Jego własne badania nad metaforami kierującymi poglądami i systemem wartości społecznych doprowadziły go do skonstruowania modelu umysłu ludzkiego opartego na prototypach. Szerszego grona czytelników zainteresuje zapewne, co badaczowi udało się ustalić w kwestii metafor pojęciowych, które rządzą ideą i praktyką gwałtu.
Groźna metafora
W rozdziale „Gniew, pożądanie i gwałt" George Lakoff prezentuje wyniki swoich badań empirycznych nad metaforami dotyczącymi tych emocji. Jak się okazuje, posiadają one podobną strukturę pojęciową. To istotne dla życia indywidualnego i społecznego: zwłaszcza metafory związane z gwałtem są bardzo ważne, ponieważ ukazują wpływ pojęć emocjonalnych na ludzkie zachowania. Uczony stwierdza, że „nie w każdej kulturze występuje wysoka liczba gwałtów; gdzieniegdzie są one w zasadzie nieznane. Duża ich częstotliwość w Ameryce wynika niewątpliwie z wielu czynników, do których należy – jak sądzę – sposób, w jaki konceptualizujemy pożądanie i gniew wraz z przyjętymi przez nas potocznymi teoriami seksualności".

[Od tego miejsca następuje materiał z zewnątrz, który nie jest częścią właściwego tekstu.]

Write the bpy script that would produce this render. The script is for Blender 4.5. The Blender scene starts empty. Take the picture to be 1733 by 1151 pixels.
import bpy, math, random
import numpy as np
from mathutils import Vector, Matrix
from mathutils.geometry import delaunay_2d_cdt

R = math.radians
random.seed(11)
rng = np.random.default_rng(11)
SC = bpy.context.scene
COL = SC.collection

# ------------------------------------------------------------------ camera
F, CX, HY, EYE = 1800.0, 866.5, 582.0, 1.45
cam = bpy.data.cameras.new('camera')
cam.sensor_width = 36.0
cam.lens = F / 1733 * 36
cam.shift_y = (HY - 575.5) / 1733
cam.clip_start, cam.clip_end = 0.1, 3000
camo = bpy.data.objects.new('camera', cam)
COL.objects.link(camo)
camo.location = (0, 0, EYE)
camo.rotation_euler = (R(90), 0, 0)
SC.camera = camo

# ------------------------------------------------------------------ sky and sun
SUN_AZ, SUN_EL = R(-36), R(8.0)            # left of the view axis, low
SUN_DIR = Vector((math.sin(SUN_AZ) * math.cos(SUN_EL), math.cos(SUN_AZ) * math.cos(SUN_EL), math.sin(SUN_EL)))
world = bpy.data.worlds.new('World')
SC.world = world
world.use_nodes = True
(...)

Aby zrozumieć nasze metaforyczne rozumienie pożądania, wystarczy uważnie przyjrzeć się potocznym zwrotom: „Jestem wyposzczony seksualnie"; „Mam spory apetyt na seks"; „Niezły z niej kąsek"; „Mógłbym cię schrupać"; „Ale ciacho!"; „Wygląda bardzo apetycznie"; „Aż się ślinił na jej widok" i wiele, wiele innych, które przyrównują pożądanie seksualne do uczucia głodu. Inaczej mówiąc, przedmiot pożądania jest pożywieniem, a nie człowiekiem.